Question

At a certain temperature the equilibrium constant, Kc, equals 0.110 for the reaction: 2 ICl (g) ⇌ I2 (g) +Cl2 (g) What is the equilibrium concentration of ICl if 0.750 mol of I2 and 0.750 mol of Cl2 are initially mixed in a 1.00-L flask?

Answer 1

The equilibrium concentration of ICl is 2.26 M

Step-by-step explanation:

Chemical equilibrium is a state in which no changes are observed as time passes, despite the fact that the substances present continue to react. This is because chemical equilibrium is established when the forward and reverse reaction take place simultaneously at the same rate.

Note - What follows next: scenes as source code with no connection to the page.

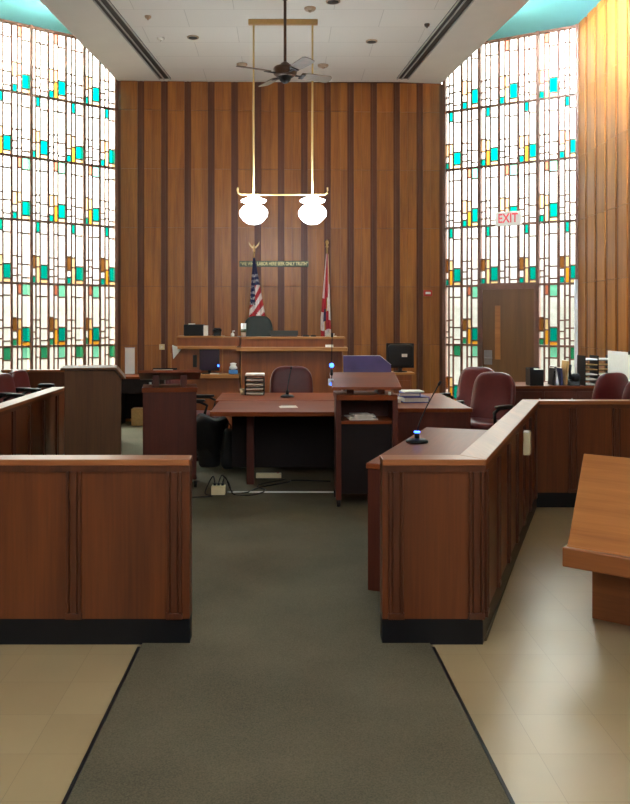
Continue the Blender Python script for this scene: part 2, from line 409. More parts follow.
w2, d2, o2, mw2 = leaded('window_2', (XR,YBR), (XWR,YWR), {(i,r) for i in (2,3,4) for r in (0,1)})
# door in the right window wall
ang = math.atan2(d2.y, d2.x)
dp = Vector((XR,YBR,0)) + d2*(2*mw2)
dr = bpy.data.objects.new('door_1', None); COL.objects.link(dr); struct(dr); dr.location = dp; dr.rotation_euler = (0,0,ang)
DW = 3*mw2
MB().box(0.05,DW-0.05,-0.01,0.035,0.01,2.06).build('door_leaf','doorwood',dr,0.003)
MB().box(0,0.05,-0.03,0.06,0.0,2.1).box(DW-0.05,DW,-0.03,0.06,0,2.1).build('door_frame','came',dr,0.003)
MB().box(0.245,0.33,-0.016,0.0,0.98,1.80).build('door_light','pew',dr,0.003)
hd = MB().box(0.075,0.20,-0.02,-0.01,0.90,1.12).build('lock_plate','metal',dr,0.003)
MB().tube([(0.10,-0.02,1.0),(0.10,-0.07,1.0),(0.22,-0.075,1.0)],0.012).build('door_handle','metal',dr)

# ------------------------------------------------------------------ ceiling fittings
def diffuser(side, label):
    t = thing('linear_air_diffuser', label, 'air vent', (0,0,ZC))
    y0, y1 = 3.0, YB-0.22
    def strip(mb, o0, o1, z0, z1):
        mb.prism([(sx(side,y0)+o0,y0),(sx(side,y0)+o1,y0),(sx(side,y1)+o1,y1),(sx(side,y1)+o0,y1)], z0, z1)
    f = MB(); strip(f,-0.09,0.09,-0.012,0); f.build('slot_body','slot',t)
    for a in (-0.09,-0.02,0.076):
        g = MB(); strip(g,a,a+0.014,-0.03,-0.012); g.build('fin','fin',t)
diffuser(-1,'long dark linear vent in the ceiling nearer the left window')
diffuser(1,'long dark linear vent in the ceiling nearer the right window')

def disc(px,py,label,name,cat,mat,rad,group):
    Y = (ZC-EYE)*FPX/(CY-py); p = at(px,py,Y)
    t = thing(name,label,cat,(p.x,p.y,ZC),0,group)
    if name == 'recessed_downlight':
        MB().lathe([(rad,0),(rad,-0.012),(rad-0.02,-0.014)],seg=24).build('trim_ring','detector',t)
        MB().lathe([(rad-0.018,-0.006),(rad-0.018,-0.0155),(0.001,-0.0155)],seg=24).build('dark_opening','slot',t)
    else:
        MB().lathe([(rad,0.004),(rad,-0.012),(rad*0.8,-0.03),(rad*0.3,-0.034)],seg=20).build('housing',mat,t)
        MB().lathe([(rad*0.3,-0.034),(rad*0.25,-0.05),(0.002,-0.052)],seg=12).build('sensor',mat,t)
disc(193,37,'dark round downlight left of the ceiling fan','recessed_downlight','light','slot',0.078,'recessed downlights')
disc(371.5,41,'dark round downlight right of the ceiling fan','recessed_downlight','light','slot',0.078,'recessed downlights')
disc(333,1,'dark round downlight at the top edge of the photo above the fan','recessed_downlight','light','slot',0.085,'recessed downlights')
disc(310,8,'beige ceiling disc just above the right end of the pendant bar','smoke_detector','detector','detector',0.07,'ceiling detectors')
disc(242,64,'beige ceiling disc behind the left fan blade','smoke_detector','detector','detector',0.08,'ceiling detectors')
disc(323,65,'beige ceiling disc behind the right fan blades','smoke_detector','detector','detector',0.08,'ceiling detectors')
disc(148,16,'small ceiling sprinkler head closest to the left vent','sprinkler_head','sprinkler','detector',0.04,'ceiling sprinklers')
disc(161,38,'small flat ceiling sprinkler beside the left dark downlight','sprinkler_head','sprinkler','soffit',0.05,'ceiling sprinklers')
disc(427,24,'small ceiling sprinkler head beside the right vent','sprinkler_head','sprinkler','slot',0.035,'ceiling sprinklers')

# unseen cove lamps added on the slab to brighten the teal ceiling and upper walls
for side, nm in ((-1,'left'),(1,'right')):
    for k,y in enumerate((4.6,6.2,7.8,9.4,11.0)):
        x = ex(side,y)-side*0.055; tilt = math.atan2(-(ex(side,y+0.3)-ex(side,y-0.3)),0.6)
        t = thing('added_cove_lamp','added unseen cove lamp lying on the ceiling edge, %s side, number %d from the back wall' % (nm,5-k),'lamp',(x,y,ZC+0.1),tilt,'added cove lamps above the %s soffit' % nm)
        MB().box(-0.05,0.05,-0.6,0.6,0,0.05).build('lamp_housing','white',t)
        MB().tube([(0,-0.58,0.075),(0,0.58,0.075)],0.02,10).build('tube','tube',t)

# hidden lamps added at the right soffit, shielded above, to brighten the wooden wall
for k,y in enumerate((5.5,6.85,8.2,9.55,10.9)):
    x = ex(1,y)+0.03; tilt = math.atan2(-(ex(1,y+0.3)-ex(1,y-0.3)),0.6)
    t = thing('added_wall_washer','added unseen shielded lamp brightening the right wall from the ceiling edge, number %d from the back wall' % (5-k),'lamp',(x-0.06,y-0.66,ZC+0.1),tilt,'added wall washers above the right soffit')
    MB().box(-0.10,-0.02,-0.6,0.6,0,0.012).box(-0.10,-0.085,-0.6,0.6,0.012,0.075).box(-0.10,0.16,-0.6,0.6,0.075,0.085).build('reflector','white',t)
    MB().tube([(0.05,-0.58,0.045),(0.05,0.58,0.045)],0.018,10).build('tube','wash',t)

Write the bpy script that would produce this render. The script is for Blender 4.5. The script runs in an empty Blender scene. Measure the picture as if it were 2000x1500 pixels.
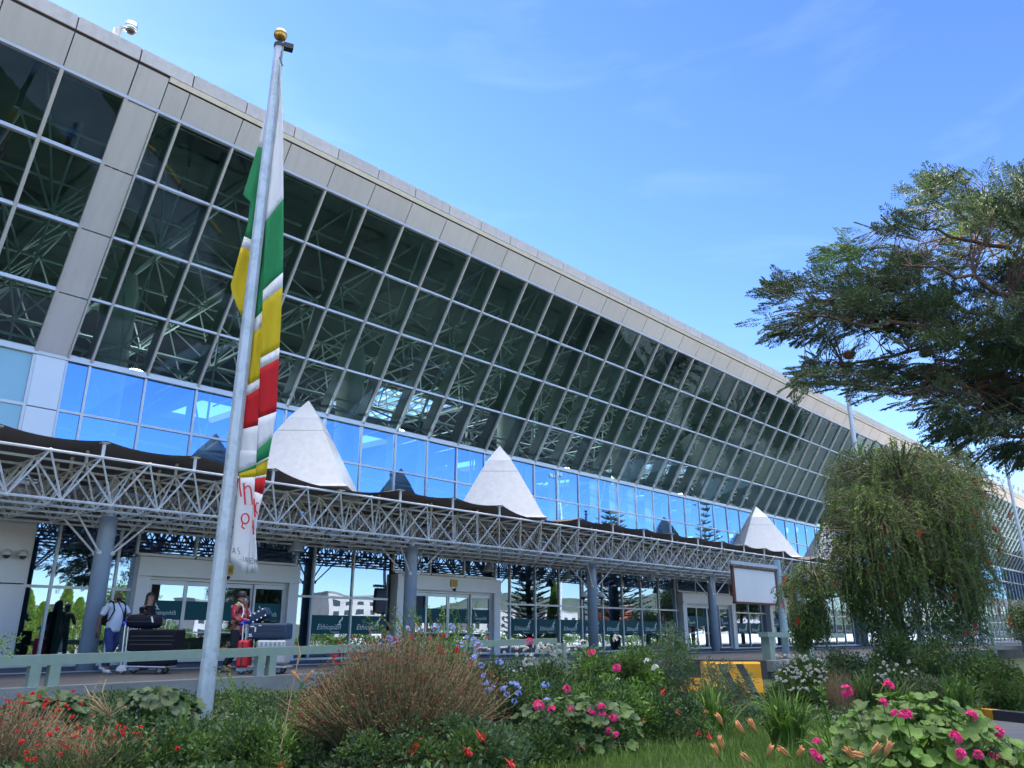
import bpy, math, random
import numpy as np
from mathutils import Vector, Matrix
from math import sin, cos, pi, radians, sqrt, atan, atan2
random.seed(7)
RNG = np.random.default_rng(11)
S = bpy.context.scene
COL = S.collection

# ------------------------------------------------------------------ camera
CAMZ = 1.6
FPX = 1508.0
TH = atan(488 / FPX)
AZ = atan(1530 / (FPX / cos(TH)))
Fh = Vector((cos(AZ), sin(AZ), 0)); Rt = Vector((sin(AZ), -cos(AZ), 0)); Up = Vector((0, 0, 1))
fw = Fh * cos(TH) + Up * sin(TH); upv = -Fh * sin(TH) + Up * cos(TH)
CP = Vector((0, 0, CAMZ))
cam_d = bpy.data.cameras.new("camera"); cam = bpy.data.objects.new("camera", cam_d); COL.objects.link(cam)
roll = Matrix.Rotation(radians(0.0), 4, 'Z')
mw = Matrix(((Rt.x, upv.x, -fw.x, 0), (Rt.y, upv.y, -fw.y, 0), (Rt.z, upv.z, -fw.z, CAMZ), (0, 0, 0, 1)))
cam.matrix_world = mw @ roll
cam_d.sensor_width = 36; cam_d.lens = 36 * FPX / 2000; cam_d.clip_start = 0.05; cam_d.clip_end = 3000
S.camera = cam

# ------------------------------------------------------------------ world and sun
SUN_EL, SUN_AZ = radians(27), radians(97)          # azimuth measured from +X
w = bpy.data.worlds.new("World"); S.world = w; w.use_nodes = True
nt = w.node_tree; nt.nodes.clear()
sky = nt.nodes.new('ShaderNodeTexSky'); sky.sky_type = 'NISHITA'; sky.sun_disc = False
sky.sun_elevation = SUN_EL; sky.sun_rotation = pi / 2 - SUN_AZ
sky.altitude = 2300; sky.air_density = 1.25; sky.dust_density = 0.7; sky.ozone_density = 2.5
hs = nt.nodes.new('ShaderNodeHueSaturation'); hs.inputs['Saturation'].default_value = 1.20
hs.inputs['Hue'].default_value = 0.515
tc = nt.nodes.new('ShaderNodeTexCoord')
mp = nt.nodes.new('ShaderNodeMapping'); mp.inputs['Scale'].default_value = (1.2, 2.2, 7.0); mp.inputs['Rotation'].default_value = (0.1, 0.15, 0.6)
nz = nt.nodes.new('ShaderNodeTexNoise'); nz.inputs['Scale'].default_value = 2.2; nz.inputs['Detail'].default_value = 7; nz.inputs['Roughness'].default_value = 0.55
nz.inputs['Distortion'].default_value = 0.5
cr = nt.nodes.new('ShaderNodeValToRGB'); cr.color_ramp.elements[0].position = 0.54; cr.color_ramp.elements[1].position = 0.98
cr.color_ramp.elements[0].color = (0, 0, 0, 1); cr.color_ramp.elements[1].color = (0.035, 0.035, 0.035, 1)
mx = nt.nodes.new('ShaderNodeMix'); mx.data_type = 'RGBA'; mx.inputs['B'].default_value = (11.0, 12.0, 13.5, 1)
bg = nt.nodes.new('ShaderNodeBackground'); bg.inputs['Strength'].default_value = 0.088
ow = nt.nodes.new('ShaderNodeOutputWorld')
L = nt.links.new
L(sky.outputs[0], hs.inputs['Color']); L(tc.outputs['Generated'], mp.inputs[0]); L(mp.outputs[0], nz.inputs['Vector'])
L(nz.outputs['Fac'], cr.inputs[0]); L(cr.outputs[0], mx.inputs['Factor']); L(hs.outputs[0], mx.inputs['A'])
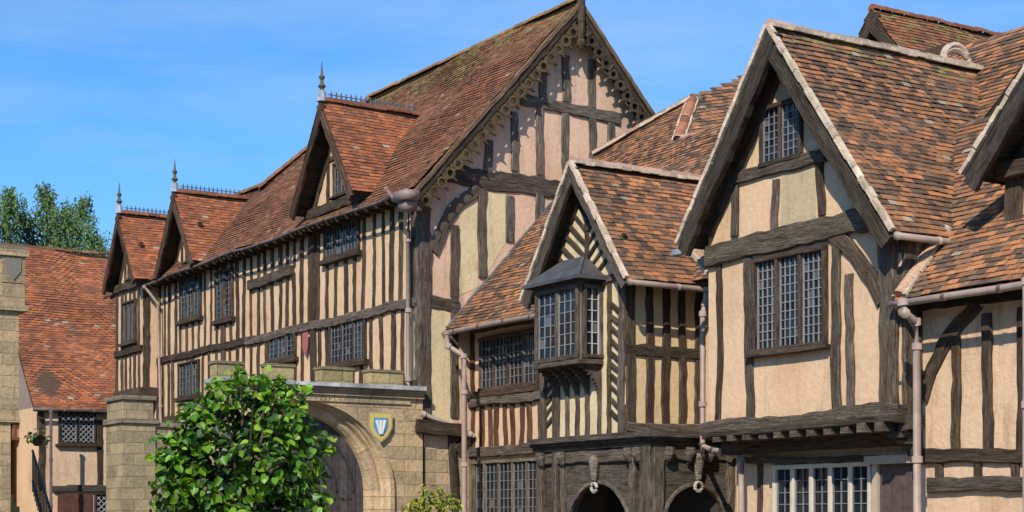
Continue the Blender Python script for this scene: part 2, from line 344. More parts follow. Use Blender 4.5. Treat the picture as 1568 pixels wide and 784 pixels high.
gutter(g,(-51,17.08,EV[1]-.06),(-31.6,17.08,EV[1]-.06),.035,(.16,.11,.09),sag=.08)
x=-50
while x<-31.7: box(g,'timber',x,x+.1,17.1,17.6,zr(7.02),zr(7.12),BROWN); x+=.5
# ornate bargeboards on gable end
WV=Wall('X',-31.05)
A1=Vector((RY,RZ))
for foot,colr,nm in ((Vector((17.05,zr(7.03))),(.20,.155,.085),'l'),(Vector((23.75,zr(9.35))),(.14,.11,.085),'r')):
    d=(A1-foot); L=d.length; d.normalize(); n=Vector((d.y,-d.x)) if nm=='l' else Vector((-d.y,d.x))
    o=n*.17
    beam(g,WV,tuple(foot+o),tuple(A1+o),.12,pr=.05,back=-.02,col=(.11,.085,.065))
    beam(g,WV,tuple(foot+n*.05),tuple(A1+n*.05),.10,pr=.07,back=-.03,col=(.36,.25,.17))
    k=.15
    while k<L-.2:
        c=foot+d*k+n*.36; rr=.135; A=g['timber']; K=14
        for q in range(K):
            a0=6.2832*q/K;a1=6.2832*(q+1)/K
            f=lambda a,r_,dd:WV.P(c.x+math.cos(a)*r_,c.y+math.sin(a)*r_,dd)
            for r0,r1,d0 in((rr*.5,rr,.03),(rr*.5,rr,-.02)): A.face([f(a0,r0,d0),f(a1,r0,d0),f(a1,r1,d0),f(a0,r1,d0)],[(k,0),(k+.05,0),(k+.05,.05),(k,.05)],colr)
            A.face([f(a0,rr,-.02),f(a1,rr,-.02),f(a1,rr,.03),f(a0,rr,.03)],[(k,0),(k+.05,0),(k+.05,.05),(k,.05)],colr)
        beam(g,WV,tuple(c+n*.1-d*.02),tuple(c+n*.24),.07,pr=.03,back=-.02,col=colr,w2=.03)
        for sg in(-1,1): beam(g,WV,tuple(c+d*.14*sg-n*.12),tuple(c+d*.14*sg+n*.06),.07,pr=.035,back=-.02,col=colr)
        k+=.3
tube(g,'timber',[(-31.0,RY,RZ-1.15),(-31.0,RY,RZ-1.05),(-31.0,RY,RZ-.95),(-31.0,RY,RZ-.9),(-31.0,RY,RZ+.05)],[.03,.1,.12,.07,.1],(.17,.13,.085),8)
def dormer(b,xc,hw,zf,za,y0,jet=0):
    yb=17.15+(za-EV[1])/PR+.1
    gable_roof(b,xc-hw,zf,xc,za,xc+hw,zf,y0,yb,PAL_RED,board=.2,bcol=(.15,.095,.07),mort=False,wave=.02,bd=.05)
    w=Wall('Y',17.5-jet)
    sl=(za-zf)/hw; hb=hw-.28
    poly(b,'plaster',w,[(xc-hb,zf-.2),(xc+hb,zf-.2),(xc+hb,za-hb*sl-.12),(xc,za-.12),(xc-hb,za-hb*sl-.12)],0,BUFF)
    for sg in(-1,1): beam(b,w,(xc+sg*(hb),zf),(xc,za-.25),.16,pr=.05,col=BROWN)
    beam(b,w,(xc-hw+.1,zf-.02),(xc+hw-.1,zf-.02),.24,pr=.16,col=BROWN)
    window(b,w,xc+.12-.32,xc+.12+.38,zf+.22,zf+.98,nl=2,cols=2,rows=4,fw=.06,col=BROWN,sill=.05)
    for sx in (-.55,.68): beam(b,w,(xc+sx,zf),(xc+sx,za-abs(sx)*sl-.2),.12,col=BROWN)
    beam(b,w,(xc-.8,zf+1.15),(xc+.8,zf+1.15),.13,col=BROWN)
    p=Vector((xc,y0+.05,za))
    tube(b,'leadroof',[p,p+Vector((0,0,.25))],[.13,.1],(.35,.37,.42),8)
    hs=[.2,.3,.36,.42,.5,.58,.62,.68,.95]; rs=[.05,.05,.1,.05,.04,.08,.04,.03,.006]
    tube(b,'iron',[p+Vector((0,0,h)) for h in hs],rs,(.10,.09,.05),8)
    y=y0+.3
    beam3(b,(xc,y0+.2,za+.1),(xc,yb-.2,za+.1),.04,.05,k='iron',col=(.10,.10,.10)); beam3(b,(xc,y0+.2,za+.19),(xc,yb-.2,za+.19),.02,.02,k='iron',col=(.10,.10,.10))
    while y<yb-.2:
        w2=Wall('X',xc); beam(b,w2,(y,za+.1),(y,za+.27),.05,pr=.015,back=-.015,k='iron',col=(.09,.09,.09),w2=.015,jit=0); y+=.13
dormer(g,-35.35,1.68,zr(7.52),zr(9.9),17.0)
dormer(g,-44.9,1.5,zr(7.25),zr(9.38),17.0)
dormer(g,-48.75,1.45,zr(7.2),zr(9.35),16.7,jet=.35)
skip=[]
for (xL,xR,yT,yB,nl,c,r) in ((500,551,322,390,3,3,6),(333,358,415,487,2,2,8),(278,309,425,487,3,2,7),(508,561,490,554,3,3,6),(414,454,507,549,3,2,5),(276,306,555,606,3,2,5)):
    q=pwin(g,WF,xL,xR,yT,yB,nl=nl,cols=c,rows=r,fw=.07,col=BROWN,sill=.12); skip.append((q[0],q[1],q[2]-.15,q[3]+.08))
pb(g,WF,385,437,451,414,.26,col=GREY,pr=.12)
q0=WF.s(387,430);q1=WF.s(450,500); skip.append((q0[0],q1[0],WF.s(418,425)[1]-.05,WF.s(418,425)[1]+.1))
studs(g,WF,-49.9,-31.9,zr(4.9),zr(7.3),.46,.155,col=BROWN,skip=skip)
studs(g,WF,-49.9,-31.9,zr(2.95),zr(4.75),.46,.155,col=BROWN,skip=skip)
beam(g,WF,(-50,zr(4.82)),(-41,zr(4.84)),.2,pr=.08,col=BROWN); beam(g,WF,(-41,zr(4.80)),(-31.6,zr(4.84)),.22,pr=.075,col=GREY)
beam(g,WF,(-50,zr(3.0)),(-31.6,zr(3.0)),.26,pr=.09,col=BROWN); beam(g,WF,(-50,zr(7.2)),(-31.6,zr(7.15)),.2,pr=.06,col=BROWN)
beam(g,WF,(-31.6,zr(2.9)),(-31.6,zr(7.3)),.3,pr=.07,col=GREY); beam(g,WF,(-36.9,zr(2.9)),(-36.9,zr(7.3)),.26,pr=.075,col=BROWN); beam(g,WF,(-42.6,zr(2.9)),(-42.6,zr(7.3)),.26,pr=.07,col=BROWN)
for x in(-36.6,-38.5,-41.5,-44.5): box(g,'timber',x-.2,x+.2,17.3,17.6,zr(3.0),zr(3.35),BROWN)
# jettied far bay
box(g,'plaster',-50,-47.7,17.1,17.6,zr(3.9),zr(7.3),BUFF); WJ=Wall('Y',17.1); WJS=Wall('X',-47.7)
studs(g,WJ,-49.9,-47.7,zr(3.9),zr(7.2),.4,.17,col=BROWN); beam(g,WJ,(-50,zr(3.9)),(-47.7,zr(3.9)),.3,pr=.1,col=BROWN); beam(g,WJS,(17.1,zr(3.9)),(17.6,zr(3.9)),.3,pr=.08,col=BROWN)
beam(g,WJS,(17.2,zr(3.9)),(17.2,zr(7.3)),.2,col=BROWN); beam(g,WJ,(-50,zr(5.2)),(-47.7,zr(5.2)),.2,pr=.08,col=BROWN)
window(g,WJ,-49.3,-48.2,zr(5.5),zr(6.7),nl=3,cols=2,rows=6,col=BROWN)
pipe(g,[(-47.4,17.05,zr(7.0)),(-47.2,17.4,zr(6.5)),(-47.2,17.5,zr(2.5))],.045,(.30,.21,.16))
a=at(626,300,35.4)
box(g,'pipe',a.x-.25,a.x+.3,a.y-.25,a.y+.1,a.z-.12,a.z+.08,(.27,.19,.155)); box(g,'pipe',a.x-.16,a.x+.2,a.y-.18,a.y+.1,a.z-.32,a.z-.12,(.27,.19,.155))
pipe(g,[a,(-31.8,17.42,a.z-.8),(-31.8,17.42,zr(2.5)),(-31.3,17.5,zr(2.35)),(-31.2,18.6,zr(1.95)),(-31.2,18.72,zr(1.9))],.055,(.30,.23,.19))
pipe(g,[at(592,290,36),at(604,305,35.8),a],.045,(.30,.18,.12))
sh=WF.s(473,528); poly(g,'shield',WF,[(sh[0]-.17,sh[1]+.3),(sh[0]+.17,sh[1]+.3),(sh[0]+.17,sh[1]-.05),(sh[0],sh[1]-.3),(sh[0]-.17,sh[1]-.05)],.1,(.38,.12,.09))
g.finish()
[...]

For the study of chemical equilibrium, the so-called equilibrium constant Kc is useful. Being:

aA + bB ⇔ cC + dD

the equilibrium constant Kc is:

`Kc=([C]^(c) *[D]^(d) )/([A]^(a)*[B]^(b) )`

That is, the constant Kc is equal to the multiplication of the concentrations of the products raised to their stoichiometric coefficients by the multiplication of the concentrations of the reactants also raised to their stoichiometric coefficients.

For the reaction:

2 ICl (g) ⇌ I₂ (g) +Cl₂ (g)

the constant Kc is:

`Kc=([I_(2) ]*[Cl_(2) ])/([ICl]^(2) )`

Being Kc =0.110 and the concentration being the amount of moles of solute that appear dissolved in each liter of the mixture and being calculated by dividing the moles of the solute by the liters of the solution:

• 
  `[I_(2) ]=(0.750 moles)/(1 L) =0.750 (moles)/(L)`

• 
  `[Cl_(2) ]=(0.750 moles)/(1 L) =0.750 (moles)/(L)`

and replacing in the constant we get:

`0.110=(0.750*0.750)/([ICl]^(2) )`

Solving, you get the ICl concentration at equilibrium:

`[ICl]^(2) =(0.750*0.750)/(0.110 )`

`[ICl] =\sqrt{(0.750*0.750)/(0.110 )}`

[ICl]= 2.26 M

The equilibrium concentration of ICl is 2.26 M